Prompt: Beginning with the first line of the entries below, quote each line until you reach and include the line with "2.46))).build('node', M['cable'], t)".

Scene modeling code data:
((

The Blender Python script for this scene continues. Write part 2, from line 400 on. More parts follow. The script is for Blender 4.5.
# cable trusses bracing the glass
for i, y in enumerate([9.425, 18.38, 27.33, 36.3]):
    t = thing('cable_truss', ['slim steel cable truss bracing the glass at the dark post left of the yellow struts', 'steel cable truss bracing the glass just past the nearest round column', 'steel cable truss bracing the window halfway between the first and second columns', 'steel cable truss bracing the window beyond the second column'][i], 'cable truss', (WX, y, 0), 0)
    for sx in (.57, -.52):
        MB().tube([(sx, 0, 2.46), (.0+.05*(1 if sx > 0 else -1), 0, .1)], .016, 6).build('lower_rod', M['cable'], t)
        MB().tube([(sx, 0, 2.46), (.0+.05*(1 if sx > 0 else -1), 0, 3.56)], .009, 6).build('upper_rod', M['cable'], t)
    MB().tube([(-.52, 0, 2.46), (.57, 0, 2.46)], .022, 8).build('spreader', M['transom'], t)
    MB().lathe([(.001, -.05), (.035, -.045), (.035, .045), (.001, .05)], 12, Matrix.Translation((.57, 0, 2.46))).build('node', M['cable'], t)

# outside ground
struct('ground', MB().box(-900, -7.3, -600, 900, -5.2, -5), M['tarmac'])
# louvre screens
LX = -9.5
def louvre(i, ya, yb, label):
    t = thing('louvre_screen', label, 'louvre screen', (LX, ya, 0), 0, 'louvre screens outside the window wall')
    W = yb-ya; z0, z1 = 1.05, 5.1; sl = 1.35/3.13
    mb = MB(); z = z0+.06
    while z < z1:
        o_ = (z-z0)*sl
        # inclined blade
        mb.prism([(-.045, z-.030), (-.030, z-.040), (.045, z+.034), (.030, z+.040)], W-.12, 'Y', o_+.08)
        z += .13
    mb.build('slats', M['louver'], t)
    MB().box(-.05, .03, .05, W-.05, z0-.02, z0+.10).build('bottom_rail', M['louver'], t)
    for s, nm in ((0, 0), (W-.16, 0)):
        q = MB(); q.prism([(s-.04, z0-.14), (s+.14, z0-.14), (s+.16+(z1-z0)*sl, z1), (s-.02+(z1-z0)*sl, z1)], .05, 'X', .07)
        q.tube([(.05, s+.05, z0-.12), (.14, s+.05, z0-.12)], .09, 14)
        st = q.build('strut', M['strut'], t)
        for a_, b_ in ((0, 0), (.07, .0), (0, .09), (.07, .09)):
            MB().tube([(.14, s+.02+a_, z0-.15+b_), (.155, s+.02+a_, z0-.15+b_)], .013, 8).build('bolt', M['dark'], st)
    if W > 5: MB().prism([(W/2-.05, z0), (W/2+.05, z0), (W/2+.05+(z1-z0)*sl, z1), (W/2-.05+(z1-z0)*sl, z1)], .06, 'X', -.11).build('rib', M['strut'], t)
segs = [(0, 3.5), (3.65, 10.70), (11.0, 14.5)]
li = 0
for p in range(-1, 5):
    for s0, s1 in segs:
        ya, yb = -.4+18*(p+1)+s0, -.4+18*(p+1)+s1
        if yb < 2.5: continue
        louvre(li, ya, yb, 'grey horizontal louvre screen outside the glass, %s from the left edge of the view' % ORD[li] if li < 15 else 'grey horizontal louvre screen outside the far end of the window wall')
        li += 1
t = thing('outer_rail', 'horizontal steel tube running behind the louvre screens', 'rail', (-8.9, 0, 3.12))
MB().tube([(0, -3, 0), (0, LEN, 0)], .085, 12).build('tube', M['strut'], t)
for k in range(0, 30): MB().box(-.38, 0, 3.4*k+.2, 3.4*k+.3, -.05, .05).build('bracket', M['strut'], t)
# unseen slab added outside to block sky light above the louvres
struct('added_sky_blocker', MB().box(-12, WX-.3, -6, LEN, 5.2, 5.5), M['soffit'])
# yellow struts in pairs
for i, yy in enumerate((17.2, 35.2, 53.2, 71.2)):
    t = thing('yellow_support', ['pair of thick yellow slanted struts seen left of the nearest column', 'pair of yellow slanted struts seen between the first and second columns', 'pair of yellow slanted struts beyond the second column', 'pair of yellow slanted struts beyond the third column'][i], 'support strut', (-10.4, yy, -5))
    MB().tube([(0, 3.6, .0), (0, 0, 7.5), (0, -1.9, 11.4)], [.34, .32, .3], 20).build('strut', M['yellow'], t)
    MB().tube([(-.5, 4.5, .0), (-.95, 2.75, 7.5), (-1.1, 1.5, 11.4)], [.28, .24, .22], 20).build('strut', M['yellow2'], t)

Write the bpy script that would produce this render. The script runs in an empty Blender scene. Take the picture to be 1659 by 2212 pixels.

))

Right answer:
The Blender Python script for this scene continues. Write part 2, from line 400 on. More parts follow. The script is for Blender 4.5.
# cable trusses bracing the glass
for i, y in enumerate([9.425, 18.38, 27.33, 36.3]):
    t = thing('cable_truss', ['slim steel cable truss bracing the glass at the dark post left of the yellow struts', 'steel cable truss bracing the glass just past the nearest round column', 'steel cable truss bracing the window halfway between the first and second columns', 'steel cable truss bracing the window beyond the second column'][i], 'cable truss', (WX, y, 0), 0)
    for sx in (.57, -.52):
        MB().tube([(sx, 0, 2.46), (.0+.05*(1 if sx > 0 else -1), 0, .1)], .016, 6).build('lower_rod', M['cable'], t)
        MB().tube([(sx, 0, 2.46), (.0+.05*(1 if sx > 0 else -1), 0, 3.56)], .009, 6).build('upper_rod', M['cable'], t)
    MB().tube([(-.52, 0, 2.46), (.57, 0, 2.46)], .022, 8).build('spreader', M['transom'], t)
    MB().lathe([(.001, -.05), (.035, -.045), (.035, .045), (.001, .05)], 12, Matrix.Translation((.57, 0, 2.46))).build('node', M['cable'], t)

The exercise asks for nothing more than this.